Appendix K item (Fonts and stoups in the Western Midlands).

The figures on this fragment are very like those in the Book of Durrow, but cannot possibly be that early (Henderson 1987, 54–5, fig. 53). Similar figures occur on a ninth- or tenth-century cross-shaft from Masham in Yorkshire (Lang 2001, 172, ills. 646, 648), and on a late tenth- to early eleventh-century cross-shaft from Aycliffe in Co. Durham (Cramp 1984, 41–3, pls. 7, 8). The figure types and the pelleting on the arches of the Bisley fragment would suggest a date in the first half of the eleventh century. The profiles of the arcade capitals are similar to two tenth-century abaci from Gloucester (Gloucester St Oswald 19, 20) and to the eleventh-century imposts at Coln Rogers and Daglingworth in Gloucestershire (Coln Rogers 1, 2; Daglingworth 5–10). The Bisley capitals are also very close in form to the mid eleventh-century imposts at Odda's Chapel, Gloucestershire (Deerhurst Odda's Chapel 3, 4).

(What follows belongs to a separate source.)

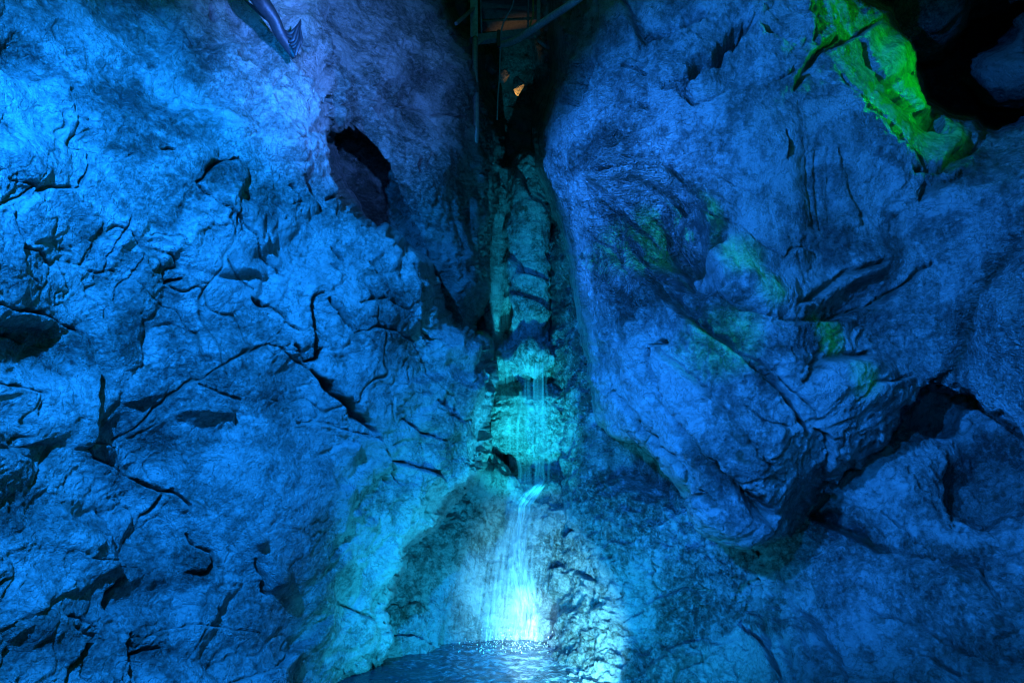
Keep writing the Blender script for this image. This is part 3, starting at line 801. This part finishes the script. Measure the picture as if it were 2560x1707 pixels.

The carved surface of the stone is curved, and the inner face of the stone is also curved. This was clearly part of a bowl. Enough of the circumference survives to attempt a reconstruction of the size of the vessel. The diameter of outer face is about 60 cm (23.6 in), and that of the bowl 33.5 cm (13.2 in). It is possible to fit twelve arches around the circumference, suggesting that the figures might represent the twelve apostles. The bowl seems to be too small to be a fragment of a font (compared, for example, with the font from Deerhurst where the internal diameter of the bowl is 60 cm). Instead it is suggested that this is part of a stoup for holy water.

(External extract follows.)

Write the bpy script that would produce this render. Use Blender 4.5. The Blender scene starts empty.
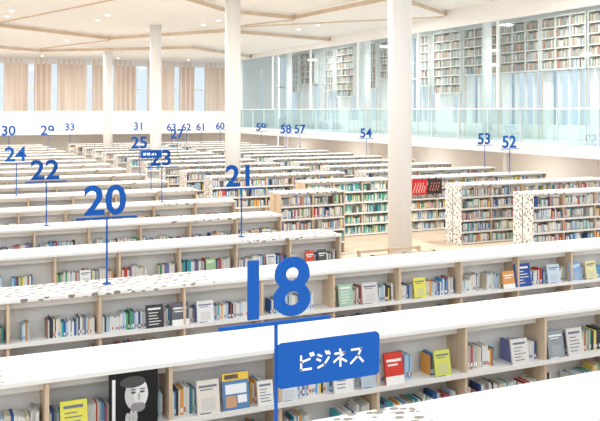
import bpy, math, random
from mathutils import Vector, Matrix
random.seed(7)
S=bpy.context.scene
try:
    S.view_settings.view_transform='Standard'
    S.view_settings.exposure=0.0
except Exception as e: print(e)

# ---------------- materials ----------------
def mat(name,col,rough=0.5,emit=None,es=0,metal=0,spec=.5):
    m=bpy.data.materials.new(name); m.use_nodes=True
    b=m.node_tree.nodes['Principled BSDF']
    b.inputs['Base Color'].default_value=(*col,1); b.inputs['Roughness'].default_value=rough
    b.inputs['Metallic'].default_value=metal; b.inputs['Specular IOR Level'].default_value=spec
    if emit: 
        b.inputs['Emission Color'].default_value=(*emit,1); b.inputs['Emission Strength'].default_value=es
    return m
WHITE=mat('white_laminate',(0.85,0.84,0.81),0.5,spec=.3)
PAINT=mat('white_paint',(0.88,0.87,0.85),0.7)
CEIL=mat('ceiling_paint',(0.93,0.915,0.89),0.8)
BLUE=mat('sign_blue',(0.010,0.095,0.40),0.6,spec=.12)
BOARD=mat('placard_white',(0.9,0.92,0.95),0.5)
STEEL=mat('rail_steel',(0.75,0.78,0.80),0.35,metal=0.2)
LAMP=mat('downlight_lens',(1,1,1),0.5,(1,0.95,0.85),6)
def wood(name,c1,c2,sc=(30,30,1.5)):
    m=mat(name,c1,0.5); nt=m.node_tree; b=nt.nodes['Principled BSDF']
    tc=nt.nodes.new('ShaderNodeTexCoord'); mp=nt.nodes.new('ShaderNodeMapping'); mp.inputs['Scale'].default_value=sc
    n=nt.nodes.new('ShaderNodeTexNoise'); n.inputs['Scale'].default_value=1.0; n.inputs['Detail'].default_value=4
    r=nt.nodes.new('ShaderNodeValToRGB'); r.color_ramp.elements[0].color=(*c1,1); r.color_ramp.elements[1].color=(*c2,1)
    r.color_ramp.elements[0].position=.35; r.color_ramp.elements[1].position=.65
    nt.links.new(tc.outputs['Object'],mp.inputs[0]); nt.links.new(mp.outputs[0],n.inputs['Vector'])
    nt.links.new(n.outputs['Fac'],r.inputs[0]); nt.links.new(r.outputs[0],b.inputs['Base Color'])
    return m
WOOD=wood('beech_wood',(0.64,0.48,0.33),(0.74,0.59,0.43))
EDGE=wood('ceiling_timber',(0.64,0.50,0.36),(0.72,0.59,0.45),(2,2,2))
WALLWOOD=wood('wall_cedar',(0.70,0.53,0.43),(0.90,0.77,0.66),(1.3,1.3,.12))
SLAT=wood('slat_timber',(0.80,0.66,0.55),(0.90,0.78,0.68),(2,2,.2))
FLOORM=wood('floor_wood',(0.60,0.47,0.35),(0.70,0.58,0.45),(2,12,2))
def perf():
    m=mat('perforated_panel',(0.86,0.85,0.82),0.5,spec=.3); nt=m.node_tree; b=nt.nodes['Principled BSDF']
    tc=nt.nodes.new('ShaderNodeTexCoord')
    mp=nt.nodes.new('ShaderNodeMapping'); mp.inputs['Scale'].default_value=(10,14,12); mp.inputs['Rotation'].default_value=(.5,.4,.5)
    v=nt.nodes.new('ShaderNodeTexVoronoi'); v.inputs['Scale'].default_value=1.0; v.inputs['Randomness'].default_value=.55
    c=nt.nodes.new('ShaderNodeMath'); c.operation='LESS_THAN'; c.inputs[1].default_value=.385
    n=nt.nodes.new('ShaderNodeTexNoise'); n.inputs['Scale'].default_value=2.2
    g=nt.nodes.new('ShaderNodeMath'); g.operation='GREATER_THAN'; g.inputs[1].default_value=.34
    mu=nt.nodes.new('ShaderNodeMath'); mu.operation='MULTIPLY'
    mx=nt.nodes.new('ShaderNodeMix'); mx.data_type='RGBA'
    mx.inputs['A'].default_value=(0.85,0.84,0.81,1); mx.inputs['B'].default_value=(0.27,0.235,0.19,1)
    L=nt.links.new
    L(tc.outputs['Object'],mp.inputs[0]); L(mp.outputs[0],v.inputs['Vector']); L(v.outputs['Distance'],c.inputs[0])
    L(tc.outputs['Object'],n.inputs['Vector']); L(n.outputs['Fac'],g.inputs[0]); L(c.outputs[0],mu.inputs[0]); L(g.outputs[0],mu.inputs[1])
    L(mu.outputs[0],mx.inputs['Factor']); L(mx.outputs['Result'],b.inputs['Base Color'])
    return m
PERF=perf()
def glass(name,tc,f):
    m=bpy.data.materials.new(name); m.use_nodes=True; nt=m.node_tree; nt.nodes.clear()
    o=nt.nodes.new('ShaderNodeOutputMaterial'); t=nt.nodes.new('ShaderNodeBsdfTransparent'); t.inputs[0].default_value=(*tc,1)
    g=nt.nodes.new('ShaderNodeBsdfGlossy'); g.inputs['Roughness'].default_value=.03; g.inputs['Color'].default_value=(.85,.95,1,1)
    x=nt.nodes.new('ShaderNodeMixShader'); x.inputs[0].default_value=f
    nt.links.new(t.outputs[0],x.inputs[1]); nt.links.new(g.outputs[0],x.inputs[2]); nt.links.new(x.outputs[0],o.inputs[0])
    return m
GLASS=glass('balustrade_glass',(.78,.88,.89),.12)
GLASS2=glass('partition_glass',(.90,.945,.955),.06)
WGLASS=glass('window_glass',(.69,.735,.77),.03)
def vcol():
    m=bpy.data.materials.new('book_covers'); m.use_nodes=True; nt=m.node_tree; b=nt.nodes['Principled BSDF']
    a=nt.nodes.new('ShaderNodeVertexColor'); a.layer_name='Col'; nt.links.new(a.outputs[0],b.inputs['Base Color']); b.inputs['Roughness'].default_value=.5
    b.inputs['Specular IOR Level'].default_value=.2
    return m
BOOKM=vcol()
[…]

Only one of the three drilled holes in the outer face respects the design around the bowl and, while the holes may be part of a fixing arrangement or for some form of embellishment (for example, candle brackets), it seems more likely that they represent a phase in the later reuse of the stone noted in the description above.

Date
Eleventh century
References
Dobson 1933, 272, pl. IV, fig.14; Rudd 1937, 52, 114; Heighway 1987, 113–14
Endnotes
[1] There are, beside the Deerhurst font in Gloucestershire which has been shown to be of ninth-century date (Deerhurst St Mary 3, p. 163, Ills. 132–44, 740), a number of fonts in the study area that have been said to be Anglo-Saxon or could be Anglo-Saxon. There are also objects like Bisley All Saints 6 (below, Ills. 732–4) that has been described as a font fragment, and Kenchester 1 (p. 382, Ills. 735–6) that now functions as a font, but that are much smaller than all of the other vessels and may, therefore, have originally been used as stoups or lavabo bowls (see below, and 'Further thoughts on fonts' in Chapter V, pp. 62–4, Table 1). In the following Appendix three vessels that were probably stoups have been listed first, followed by the fonts in chronological order by form (cylindrical tub fonts, square tub fonts, tapering or cone-shaped fonts, and bowl-shaped fonts). Some clearly belong to the Overlap period but are included because they show continuity of form and decoration into the later decades of the eleventh century and beyond. The tub font at Deerhurst is the earliest securely datable font, and an eighth-century Anglo-Saxon ivory panel in the Victoria and Albert Museum that depicts the baptism of Christ also show a tub font (Beckwith 1972, 119, cat. 5, ill. 20). Tub fonts have, therefore, been placed first in the catalogue below. However, in the south-west of England the earliest surviving fonts are bowl-shaped (copies of domestic bowls) and it seems inherently likely that both tubs and bowls were in use at the same time (Cramp 2006, 38; Blair 2010). Many of the western Midlands fonts seem to have been carved from newly worked stone, but several are carved into reused Roman capitals and bases. One of the reused Roman bases (at Woolstaston, Shropshire), almost certainly came from the Roman city of Viroconium (Wroxeter) but, unlike the similarly reused bases at Wroxeter St Andrew and Shrewsbury Abbey (pp. 390, 389, Ills. 762–3, 768–70), this vessel has been very crudely reshaped and the bowl is only 8 cm deep (p. 386, Ills. 756–7). It does not look like a font at all but it would, in fact, be ideal for the baptism of adults by affusion or aspersion. Adult baptism must have been very rare by the later Anglo-Saxon period, so it seems possible that the Woolstaston font might be very early, perhaps even sub-Roman.